Question

Roshani saw an angle on the top of a tree at an angle of elevation of \[{{61}^{\circ }}\], while she was standing at the door of her house. She went on the terrace of the house so that she could see it clearly. The terrace was at a height of 4 cm. While observing the eagle from the angle of elevation of elevation was \[{{52}^{\circ }}\]. At what height from the ground was the eagle.

Answer 1

Hint: From the given figure consider \[\Delta PRS\] and \[\Delta QRT\]. Take the tangent function from these triangles and frame 2 equations. Equate them together to get the value of y. Thus find the height of eagle from ground i.e. RS.

Complete step-by-step answer:

It is said that Roshni saw an angle on top of a tree from the door of her house.

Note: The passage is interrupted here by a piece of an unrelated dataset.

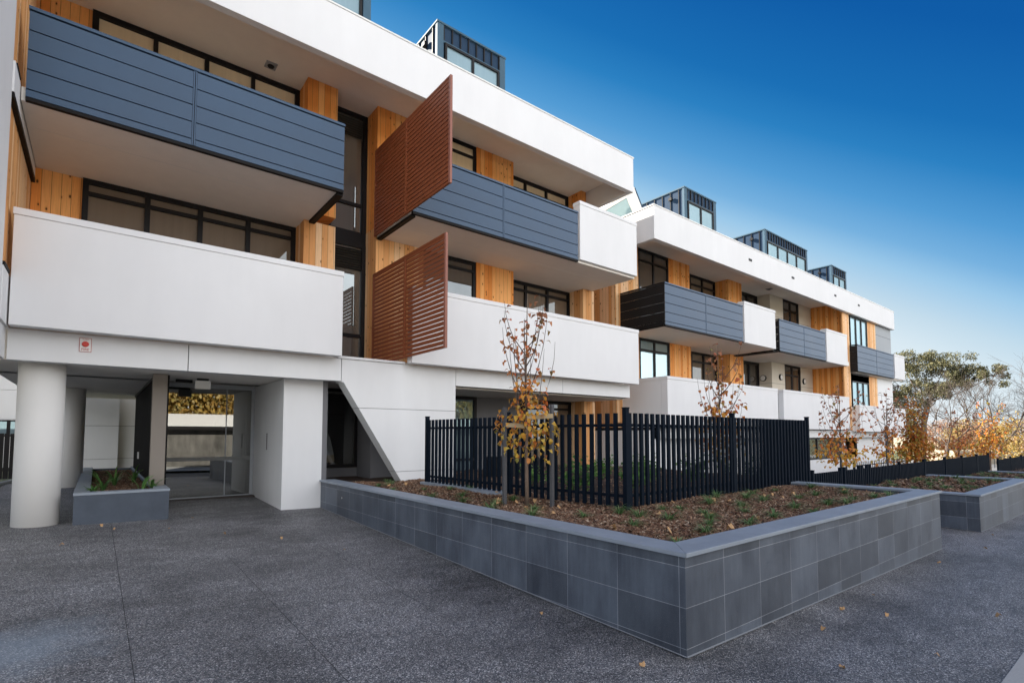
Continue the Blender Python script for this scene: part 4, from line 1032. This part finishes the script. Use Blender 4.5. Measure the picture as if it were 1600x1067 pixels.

Let us consider PQ as her house. The terrace of the house is at point Q. Thus we can say that the height of the building is 4m.
Now let us consider the horizontal distance between the house and tree as x m. Let us consider RS as the tree, from the figure.
Hence from the figure we can say that RT is the height of the eagle from top of terrace. Let us take it as ‘y’.
From the figure we can say that, \[\angle RPS={{61}^{\circ }}\] and \[\angle RQT={{52}^{\circ }}\].
First let us consider, \[\Delta RPS\], which is right angled at S.
\[\tan {{61}^{\circ }}\] = opposite side / adjacent side = \[\dfrac{RS}{PS}\].
From trigonometric table we know that, \[\tan {{60}^{\circ }}=1.73\], thus we can take, \[\tan {{61}^{\circ }}=1.8\].
And from figure, RS = RT + TS.
From the figure we can say that PQ is parallel to RS. Thus we can say that PQ = TS = 4cm and PS = x m.
Hence, RS = RT + TS = y + 4.
\[\begin{align}
  & \therefore \tan {{61}^{\circ }}=\dfrac{RS}{PS} \\
 & 1.8=\dfrac{y+4}{x} \\
\end{align}\]
Hence, we have, \[x=\dfrac{y+4}{1.8}-(1)\].
Now let us consider, \[\Delta RQT\], which is right angled at T.
 \[\tan {{52}^{\circ }}\] = opposite side / adjacent side = \[\dfrac{RT}{QT}\].
From figure, PS is parallel to QT, hence PS = QT = x.
From the trigonometry table we know that, \[\tan {{52}^{\circ }}=1.28\].
\[\begin{align}
  & \therefore \tan {{52}^{\circ }}=\dfrac{RT}{QT} \\
 & 1.28=\dfrac{y}{x}\Rightarrow x=\dfrac{y}{1.28}-(2) \\
\end{align}\]
Now let us equate equation (1) and (2), we get,
\[\dfrac{y+4}{1.8}=\dfrac{y}{1.28}-(2)\]
Now, applying cross multiplication property, we get,
\[\begin{align}
  & 1.28\left( y+4 \right)=1.8y \\
 & 1.28y+5.12=1.8y \\
\end{align}\]
\[\Rightarrow 1.8y-1.28y=5.12\]
\[\begin{align}
  & \therefore 0.52y=5.12 \\
 & y=\dfrac{5.12}{0.52}=9.85m \\
\end{align}\]
Hence we got the length of RT = y = 9.85 m.
The height of the eagle from the ground is RS. From figure we can say that,
RS = TS + RT
RS = 4 + y = 4 + 9.85 = 13.85m
Hence, we got, RS = 13.85m.
Thus the eagle is at a height of 13.85m from the ground.

Note: The values of \[\tan {{61}^{\circ }}\] and \[\tan {{52}^{\circ }}\], will be provided in the question, which you can use directly. But if you try to calculate it using a trigonometric table, you might not get the desired value.